Le travail pour libérer «Eve»
Fidèle à sa tradition et pour honorer la femme en cette occasion, la direction de la culture de Bouira s’est limitée à un gala artistique. C’est peu pour une frange qui a toujours été aux premiers fronts dans la lutte pour la survie de l’humanité. Dans une tentative pour peut-être éradiquer, voire s’opposer au moins à ces préjugés, des opérations ont été menées en direction de la femme, en général, et la femme rurale en particulier.
La lutte contre l’alphabétisation, la possibilité de travailler… deux actions de libéralisation sont menées, mais elles ne profitent pas à toutes les femmes. L’Office national de l’alphabétisation et le Centre régional de Bouira dispensent un enseignement qui profite à 22.000 femmes au niveau des 1000 classes à l’échelle de wilaya, parmi lesquelles on compte 15.000 femmes rurales. De ce fait, la prise en charge de la femme s’avère, de prime abord, une bouée de sauvetage sur le plan social et économique. L’implication de la femme dans la création de l’entreprise, participe à améliorer le niveau de vie qui sert aussi à créer une dynamique d’emploi pour les autres femmes. Longtemps restée inactive et sans aucun revenu, le dispositif de formation qui a été mis en place, ces dernières années, au profit de cette frange de la société, continue de faire ces preuves. Dans la wilaya de Bouira, à l’instar d’autres régions du pays, la femme au foyer n’est pas restée en marge. Elle a décidé de se prendre en charge. De la couture, coiffure, broderie, gâteaux jusqu’à l’apiculture et l’artisanat, ce sont les métiers pour lesquels les femmes au foyer et les femmes rurales ont exploité leur génie.

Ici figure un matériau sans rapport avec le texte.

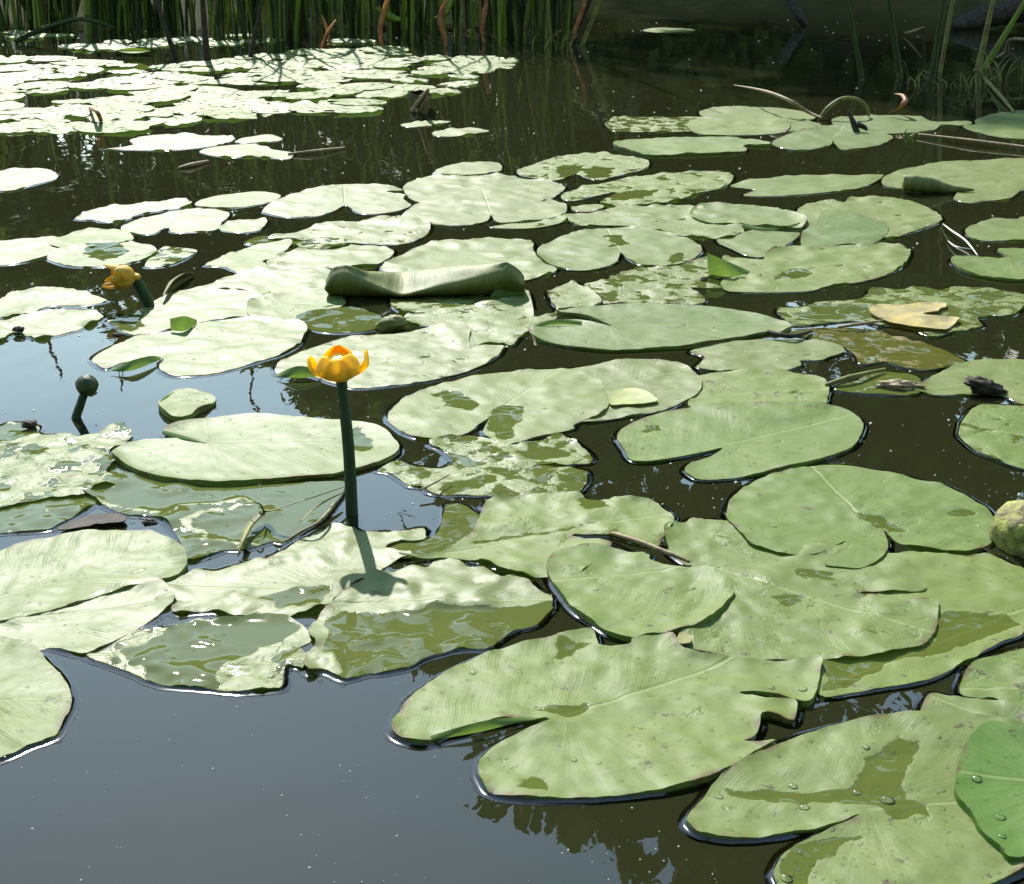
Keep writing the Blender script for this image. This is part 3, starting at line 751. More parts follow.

«Fatma» un hymne à la femme
La condition de la femme en Algérie est artistiquement bien retracée par la pièce Fatma mise en scène par Hamida Aït El-Hadj et jouée par l’artiste Razika Ferhane, jeune artiste connue dans les feuilletons: El Bedhra et Hal oua ahoual. «Le déroulement des événements s’est fait dans un espace où toute la vie sociale y est présente. Du haut de la terrasse d’un immeuble, Fatma, orpheline et esseulée, s’y rend pour faire le ménage, porte un regard amer sur la situation de l’être faible. Solitude, violence conjugale et la tradition «légiférée» qui est un boulet au pied de la femme» commentait un critique quand la pièce avait été présentée en 2008 à Bouira. Parce que la date est plus qu’importante, parce que nous avons une dette envers chaque maman, chaque épouse nous n’omettrons pas à travers cette modeste contribution à rendre un hommage particulier aux femmes qui depuis Kahina, jusqu’à celles qui sont tombées sous les balles assassines de la tragédie nationale en passant par les Hassiba, Djamila…ont toujours redonné la vie à cette Algérie qu’elles aiment sincèrement sans rien attendre en retour.